**Problem requirements**
Copy the first line of the material below and every later line through the line containing "struct(link('baseboard_right', bm, M['trim'], smooth=True))", without any other output.
## BEGIN Data block
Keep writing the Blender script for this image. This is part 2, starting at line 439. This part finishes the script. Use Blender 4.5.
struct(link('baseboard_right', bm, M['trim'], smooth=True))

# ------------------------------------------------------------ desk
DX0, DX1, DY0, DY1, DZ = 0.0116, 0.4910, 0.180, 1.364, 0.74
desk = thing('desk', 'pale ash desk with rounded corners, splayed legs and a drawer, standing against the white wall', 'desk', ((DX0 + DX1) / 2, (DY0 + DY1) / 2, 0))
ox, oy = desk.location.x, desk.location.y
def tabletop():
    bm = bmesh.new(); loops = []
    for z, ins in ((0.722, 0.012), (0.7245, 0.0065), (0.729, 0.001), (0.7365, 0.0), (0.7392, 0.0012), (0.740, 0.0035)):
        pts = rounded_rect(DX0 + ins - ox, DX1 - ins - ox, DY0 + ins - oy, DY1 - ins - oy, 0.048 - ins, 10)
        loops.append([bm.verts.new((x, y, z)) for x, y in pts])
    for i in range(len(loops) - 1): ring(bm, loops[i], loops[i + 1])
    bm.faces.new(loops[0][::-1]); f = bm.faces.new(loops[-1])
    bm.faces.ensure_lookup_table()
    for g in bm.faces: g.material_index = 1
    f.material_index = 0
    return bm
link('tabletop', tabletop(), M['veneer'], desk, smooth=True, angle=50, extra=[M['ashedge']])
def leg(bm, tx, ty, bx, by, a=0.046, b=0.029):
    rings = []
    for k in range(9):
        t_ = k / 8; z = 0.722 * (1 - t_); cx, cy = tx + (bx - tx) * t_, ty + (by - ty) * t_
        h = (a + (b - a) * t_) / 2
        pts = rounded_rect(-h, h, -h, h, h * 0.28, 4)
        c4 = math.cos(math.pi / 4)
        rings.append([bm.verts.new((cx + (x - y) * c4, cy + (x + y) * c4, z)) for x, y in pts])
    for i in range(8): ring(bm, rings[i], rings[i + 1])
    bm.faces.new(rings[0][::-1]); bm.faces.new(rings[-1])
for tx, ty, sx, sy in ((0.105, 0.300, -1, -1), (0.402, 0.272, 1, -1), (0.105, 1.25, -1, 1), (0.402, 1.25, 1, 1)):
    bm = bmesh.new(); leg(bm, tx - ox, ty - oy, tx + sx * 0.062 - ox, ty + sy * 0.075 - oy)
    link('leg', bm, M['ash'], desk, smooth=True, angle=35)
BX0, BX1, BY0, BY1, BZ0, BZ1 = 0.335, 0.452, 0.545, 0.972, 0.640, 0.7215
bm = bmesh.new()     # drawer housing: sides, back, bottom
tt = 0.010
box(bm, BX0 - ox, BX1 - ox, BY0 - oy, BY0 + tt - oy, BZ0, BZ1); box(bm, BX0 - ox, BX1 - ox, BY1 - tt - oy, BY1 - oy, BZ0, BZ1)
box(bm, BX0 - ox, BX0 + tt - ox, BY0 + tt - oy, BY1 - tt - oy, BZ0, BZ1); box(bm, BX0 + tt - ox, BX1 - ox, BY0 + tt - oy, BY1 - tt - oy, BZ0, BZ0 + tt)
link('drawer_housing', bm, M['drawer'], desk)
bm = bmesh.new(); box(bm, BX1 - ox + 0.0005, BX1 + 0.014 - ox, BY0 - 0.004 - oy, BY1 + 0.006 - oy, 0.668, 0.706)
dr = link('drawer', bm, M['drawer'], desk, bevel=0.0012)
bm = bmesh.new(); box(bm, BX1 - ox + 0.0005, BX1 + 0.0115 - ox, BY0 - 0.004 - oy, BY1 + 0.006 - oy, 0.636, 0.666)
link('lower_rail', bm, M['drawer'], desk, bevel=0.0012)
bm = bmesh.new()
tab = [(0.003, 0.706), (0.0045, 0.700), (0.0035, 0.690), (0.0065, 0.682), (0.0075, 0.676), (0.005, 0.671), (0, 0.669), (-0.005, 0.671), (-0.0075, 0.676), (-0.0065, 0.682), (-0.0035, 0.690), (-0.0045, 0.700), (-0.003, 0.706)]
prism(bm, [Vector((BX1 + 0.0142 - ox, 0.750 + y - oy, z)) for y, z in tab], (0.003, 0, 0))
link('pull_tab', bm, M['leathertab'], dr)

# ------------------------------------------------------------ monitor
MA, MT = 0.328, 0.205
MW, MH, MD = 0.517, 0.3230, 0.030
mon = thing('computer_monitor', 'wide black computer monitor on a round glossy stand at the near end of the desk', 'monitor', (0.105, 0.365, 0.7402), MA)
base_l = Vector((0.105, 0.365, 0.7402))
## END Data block
**Exercise response**
Keep writing the Blender script for this image. This is part 2, starting at line 439. This part finishes the script. Use Blender 4.5.
struct(link('baseboard_right', bm, M['trim'], smooth=True))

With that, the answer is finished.